A high-end TREK bicycle comes in at less than that... though at $1,979, with tax added it probably nicks that total.
Yeesh. Sorry, I'm not buying a bike like that for THAT much.
The Seldom Killer:
It's matter of you get what you pay for.
My previous geared bike was an aluminium frame with carbon forks and (subject to several component changes) lasted me 10 years through 8-10 thousand miles a year and multiple crashes, bumps, bounces and other rough handling. It cost me £350 and it finally succumbed to metal fatigue.
To buy the same bike now would cost about £800. The extra £400 is going to get me a far lighter, stronger frame, higher quality components and a set of hand built wheels which are always better than factory built. In the current market, what I'm buying should cost me at least another £300-£400 so is very much a bargain. Even if I wanted to, I couldn't buy the components and build this up from scratch for cheaper, a realistic option for more expensive bikes or bikes of lower quality.
It's worth bearing in mind that this isn't going to be a pub bike or a commuter or a bike for pottering around town or up quiet little country lanes on a Sunday afternoon. This is a bike for adventures and epic quests in far away places. Now if you were buying a motorbike straight off the showroom floor for adventures and epic quests, would you really only spend £1200 on it?
hedgie:
I dunno, a friend of mine got his for about that much, and it was totally new, just the previous model year, so it was heavily discounted. And it was a rather nice bike. Not quite the sex on wheels that Ducatis are, but still damned nice.
jwhouk:
If I'm going to spend that much on a bike, it's going to be something like a Rhoads Car.
bhtooefr:
--- Quote from: jwhouk on 31 Jul 2014, 23:21 ---A high-end TREK bicycle comes in at less than that... though at $1,979, with tax added it probably nicks that total.
--- End quote ---
That's... not high-end, and Trek's got a bike over $10k.

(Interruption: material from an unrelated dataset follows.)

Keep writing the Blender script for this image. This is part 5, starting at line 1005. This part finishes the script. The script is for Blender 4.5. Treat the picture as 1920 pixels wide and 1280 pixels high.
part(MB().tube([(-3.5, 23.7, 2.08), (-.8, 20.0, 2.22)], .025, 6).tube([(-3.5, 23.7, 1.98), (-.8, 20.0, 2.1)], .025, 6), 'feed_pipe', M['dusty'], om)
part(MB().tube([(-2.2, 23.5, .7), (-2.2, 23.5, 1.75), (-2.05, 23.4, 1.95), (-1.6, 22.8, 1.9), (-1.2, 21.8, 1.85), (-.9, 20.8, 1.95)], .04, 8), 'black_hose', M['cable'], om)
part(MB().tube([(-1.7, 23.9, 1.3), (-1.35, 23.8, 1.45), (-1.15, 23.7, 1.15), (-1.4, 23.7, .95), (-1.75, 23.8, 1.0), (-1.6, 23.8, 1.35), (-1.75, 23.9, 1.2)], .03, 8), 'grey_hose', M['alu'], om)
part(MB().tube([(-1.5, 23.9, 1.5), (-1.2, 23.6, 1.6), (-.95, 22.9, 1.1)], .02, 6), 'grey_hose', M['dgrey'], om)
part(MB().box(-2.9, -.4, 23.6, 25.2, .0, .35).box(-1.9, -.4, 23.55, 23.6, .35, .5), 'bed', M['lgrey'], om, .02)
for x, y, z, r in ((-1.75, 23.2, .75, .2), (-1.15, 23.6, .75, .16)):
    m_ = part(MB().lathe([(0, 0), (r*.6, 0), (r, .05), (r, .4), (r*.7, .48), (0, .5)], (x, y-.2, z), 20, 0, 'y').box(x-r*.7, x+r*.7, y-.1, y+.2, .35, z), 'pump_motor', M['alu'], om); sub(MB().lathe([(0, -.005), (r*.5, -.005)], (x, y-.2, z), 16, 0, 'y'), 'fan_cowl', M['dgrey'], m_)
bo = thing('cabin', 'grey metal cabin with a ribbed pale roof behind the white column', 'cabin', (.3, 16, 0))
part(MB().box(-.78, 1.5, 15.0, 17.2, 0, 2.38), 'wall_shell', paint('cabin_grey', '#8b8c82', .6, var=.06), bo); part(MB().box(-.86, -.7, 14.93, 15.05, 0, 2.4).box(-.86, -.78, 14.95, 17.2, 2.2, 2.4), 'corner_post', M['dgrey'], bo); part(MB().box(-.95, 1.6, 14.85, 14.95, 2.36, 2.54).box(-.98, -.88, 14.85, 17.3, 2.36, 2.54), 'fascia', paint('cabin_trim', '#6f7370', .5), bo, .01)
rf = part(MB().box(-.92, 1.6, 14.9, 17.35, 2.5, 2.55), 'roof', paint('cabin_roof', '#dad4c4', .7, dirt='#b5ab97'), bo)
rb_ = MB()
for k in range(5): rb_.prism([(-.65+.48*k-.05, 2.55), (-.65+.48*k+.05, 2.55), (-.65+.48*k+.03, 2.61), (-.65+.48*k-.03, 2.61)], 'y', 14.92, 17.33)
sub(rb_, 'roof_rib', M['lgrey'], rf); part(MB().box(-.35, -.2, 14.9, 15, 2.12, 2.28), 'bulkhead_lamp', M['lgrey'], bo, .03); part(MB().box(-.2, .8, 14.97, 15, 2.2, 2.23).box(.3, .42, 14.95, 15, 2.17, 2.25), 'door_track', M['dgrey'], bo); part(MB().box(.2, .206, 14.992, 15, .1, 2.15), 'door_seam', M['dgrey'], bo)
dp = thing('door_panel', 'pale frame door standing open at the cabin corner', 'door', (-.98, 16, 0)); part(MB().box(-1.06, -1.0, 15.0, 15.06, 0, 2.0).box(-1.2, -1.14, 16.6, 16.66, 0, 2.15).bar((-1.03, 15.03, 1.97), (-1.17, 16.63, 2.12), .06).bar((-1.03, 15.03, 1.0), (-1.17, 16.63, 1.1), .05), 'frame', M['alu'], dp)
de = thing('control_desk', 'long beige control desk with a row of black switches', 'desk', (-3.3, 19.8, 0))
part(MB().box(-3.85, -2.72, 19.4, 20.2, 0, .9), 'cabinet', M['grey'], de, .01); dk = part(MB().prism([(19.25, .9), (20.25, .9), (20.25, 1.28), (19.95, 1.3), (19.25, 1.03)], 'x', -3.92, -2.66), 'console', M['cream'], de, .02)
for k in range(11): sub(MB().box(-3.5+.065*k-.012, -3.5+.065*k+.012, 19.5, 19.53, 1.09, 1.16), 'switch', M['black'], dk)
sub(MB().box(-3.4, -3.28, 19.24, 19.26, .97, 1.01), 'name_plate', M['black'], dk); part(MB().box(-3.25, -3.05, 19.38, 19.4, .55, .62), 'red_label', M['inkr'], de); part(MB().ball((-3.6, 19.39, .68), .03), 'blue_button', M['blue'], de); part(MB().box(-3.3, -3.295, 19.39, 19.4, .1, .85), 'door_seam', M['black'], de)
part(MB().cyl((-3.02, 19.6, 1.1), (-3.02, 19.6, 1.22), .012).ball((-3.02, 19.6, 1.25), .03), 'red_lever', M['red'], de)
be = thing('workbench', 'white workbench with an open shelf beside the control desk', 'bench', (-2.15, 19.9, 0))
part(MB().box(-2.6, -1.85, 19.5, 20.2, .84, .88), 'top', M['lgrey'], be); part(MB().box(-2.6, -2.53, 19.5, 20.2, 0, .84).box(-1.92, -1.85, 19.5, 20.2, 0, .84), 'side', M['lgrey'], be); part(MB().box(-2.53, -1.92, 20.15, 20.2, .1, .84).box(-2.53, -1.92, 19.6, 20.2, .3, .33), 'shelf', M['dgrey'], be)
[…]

$2000 is very much mid-range.
The trick is that bicycles, especially high-performance road bikes, have to have far more advanced engineering in their frames and some components, than a car, to be sufficiently light-weight yet strong. And, they have to do it without the economies of scale of car production, unless they're a single-speed rod brake roadster (at which point you can get a Flying Pigeon in China for $30, but you end up having to rebuild the thing yourself as soon as you buy it).
And, the Rhoades Cars are incredibly heavy junk, as I understand.
I'll note that I paid $1100 for my recumbent trike, and it's very much low-end, heavy, flexy, and with cheap components.